The administration has already lost a judgment in the case, with a federal judge in Massachusetts ruling in December that the administration is unlawfully denying bond hearings to potentially thousands of ICE detainees in New England. The judge blocked the government from continuing to do so.

But the Trump administration claims that ruling is erroneous, arguing to the First Circuit that it has a legal requirement to detain any immigrant "seeking admission" into the country.

It ran into a familiar issue, however: the Laken Riley Act, a controversial 2025 law that greenlights the immigration arrests of noncitizens who are so much as accused of certain crimes. While the law drastically broadens ICE's ability to detain, it also has prompted judges to question how the government can simultaneously claim it has the right to detain any immigrant, regardless of whether they'd been accused of a crime.

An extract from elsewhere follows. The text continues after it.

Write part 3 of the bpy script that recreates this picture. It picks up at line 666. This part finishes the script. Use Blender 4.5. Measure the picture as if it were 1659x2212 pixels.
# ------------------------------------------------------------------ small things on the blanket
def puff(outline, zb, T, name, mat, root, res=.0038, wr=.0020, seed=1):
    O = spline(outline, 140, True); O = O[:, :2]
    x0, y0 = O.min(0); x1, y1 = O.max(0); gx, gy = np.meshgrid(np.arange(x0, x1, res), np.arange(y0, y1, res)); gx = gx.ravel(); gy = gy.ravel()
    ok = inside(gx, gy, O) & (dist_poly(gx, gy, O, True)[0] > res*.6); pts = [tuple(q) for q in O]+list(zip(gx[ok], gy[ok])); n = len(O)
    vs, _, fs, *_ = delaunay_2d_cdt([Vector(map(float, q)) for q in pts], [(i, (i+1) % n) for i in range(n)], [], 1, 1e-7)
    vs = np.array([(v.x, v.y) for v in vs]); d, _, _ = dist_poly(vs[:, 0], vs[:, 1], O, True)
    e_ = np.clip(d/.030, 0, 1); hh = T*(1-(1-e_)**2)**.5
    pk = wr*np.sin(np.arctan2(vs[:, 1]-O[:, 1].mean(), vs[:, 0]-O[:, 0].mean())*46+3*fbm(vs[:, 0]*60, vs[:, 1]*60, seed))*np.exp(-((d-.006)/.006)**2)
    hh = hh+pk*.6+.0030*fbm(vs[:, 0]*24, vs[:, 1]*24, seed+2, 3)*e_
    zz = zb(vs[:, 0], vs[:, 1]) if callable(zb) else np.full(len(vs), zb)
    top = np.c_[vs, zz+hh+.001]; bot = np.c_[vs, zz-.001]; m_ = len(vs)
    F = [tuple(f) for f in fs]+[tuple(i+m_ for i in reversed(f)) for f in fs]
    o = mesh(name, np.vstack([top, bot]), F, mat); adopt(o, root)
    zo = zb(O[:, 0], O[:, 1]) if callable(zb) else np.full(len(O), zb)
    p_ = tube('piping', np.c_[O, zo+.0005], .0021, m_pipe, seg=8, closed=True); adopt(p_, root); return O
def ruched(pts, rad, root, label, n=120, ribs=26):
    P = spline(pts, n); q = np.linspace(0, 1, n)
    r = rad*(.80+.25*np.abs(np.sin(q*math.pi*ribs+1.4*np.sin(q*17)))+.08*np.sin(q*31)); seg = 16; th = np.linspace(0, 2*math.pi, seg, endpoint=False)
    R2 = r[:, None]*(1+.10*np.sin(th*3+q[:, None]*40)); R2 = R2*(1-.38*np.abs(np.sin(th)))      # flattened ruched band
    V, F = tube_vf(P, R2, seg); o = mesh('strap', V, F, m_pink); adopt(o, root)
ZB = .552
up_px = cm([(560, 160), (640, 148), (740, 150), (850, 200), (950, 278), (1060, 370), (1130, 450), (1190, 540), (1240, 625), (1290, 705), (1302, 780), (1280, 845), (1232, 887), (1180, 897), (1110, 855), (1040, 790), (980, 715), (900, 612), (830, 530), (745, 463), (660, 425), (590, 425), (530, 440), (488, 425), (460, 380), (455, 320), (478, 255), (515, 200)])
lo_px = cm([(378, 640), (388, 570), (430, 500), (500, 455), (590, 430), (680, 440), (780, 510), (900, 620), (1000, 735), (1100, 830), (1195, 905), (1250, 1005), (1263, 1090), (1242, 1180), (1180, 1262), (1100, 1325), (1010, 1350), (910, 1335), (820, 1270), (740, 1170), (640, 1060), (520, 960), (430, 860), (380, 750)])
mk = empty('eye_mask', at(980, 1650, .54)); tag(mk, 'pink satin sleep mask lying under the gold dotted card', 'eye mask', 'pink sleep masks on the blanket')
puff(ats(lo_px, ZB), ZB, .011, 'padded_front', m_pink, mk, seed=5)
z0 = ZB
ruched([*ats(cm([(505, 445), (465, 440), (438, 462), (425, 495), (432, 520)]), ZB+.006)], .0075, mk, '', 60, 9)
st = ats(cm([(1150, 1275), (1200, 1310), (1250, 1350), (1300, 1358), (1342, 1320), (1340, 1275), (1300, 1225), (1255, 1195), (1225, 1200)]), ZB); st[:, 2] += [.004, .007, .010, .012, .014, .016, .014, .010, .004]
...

"The Laken Riley Act passage concerns me somewhat," U.S. Circuit Judge Lara Montecalvo, a Joe Biden appointee, said. "If [federal law] already subjects applicants for admission to mandatory detention, as you suggest it does, why would Congress then have passed a separate provision just last year subjecting only a pretty narrow set of people who are present in the country without admission to mandatory detention?"

Federal judges around the country have posed the same question, like U.S. District Judge Lewis Liman, a Donald Trump appointee in the Southern District of New York, who raised the issue in November when freeing a 20-year-old Peruvian asylum-seeker.

Government lawyer John Bailey argued Monday that the Laken Riley Act was passed "against the backdrop" of executive inaction on its right for broad arrests and a denial of bond hearings for ICE detainees. But when pressed by Montecalvo, he couldn't provide any legislative history to suggest the executive branch indeed has that right.

It's largely a semantic argument. The government argues anyone without express approval to reside in the United States is "seeking admission" in the country and thus eligible for mandatory detention — without a bond hearing — under federal immigration law.

But the class action plaintiffs, backed by the American Civil Liberties Union, say that flies in the face of decades of precedent.

"They cannot 'seek admission' under this statute because they are already present in the United States," ACLU lawyer Adriana Lafaille said of the class members, who were all arrested while already inside the country, not at the border.

Federal immigration law stipulates that if an immigration officer determines that "an alien seeking admission is not clearly and beyond a doubt entitled to be admitted," then they shall be detained.

U.S. Circuit Judge Sandra Lynch was skeptical of Congress' use of the term "seeking admission" in that context.

"If they wanted mandatory detention for every applicant for admission, it would be very easy just not to use the phrase at all," the Bill Clinton appointee noted.

The case's lead plaintiff is a man named Jose Arnulfo Guerrero Orellana, who had been living in the United States for over a decade until he was detained by ICE in 2025 and denied a bond hearing. His lawsuit now covers thousands of other similarly situated detainees across New England.

Monday's three-judge panel, which in addition to Montecalvo and Lynch included Trump-appointed U.S. Circuit Judge Joshua Dunlap, didn't issue a ruling following the oral arguments.

Just last week, their colleagues in the Second Circuit ruled against the government's mass immigration detention campaign, finding that depriving detainees of a chance to seek bond raised "serious constitutional questions." But the more conservative Fifth and Eighth Circuits have previously upheld the operation, likely teeing up a significant Supreme Court battle in the near future.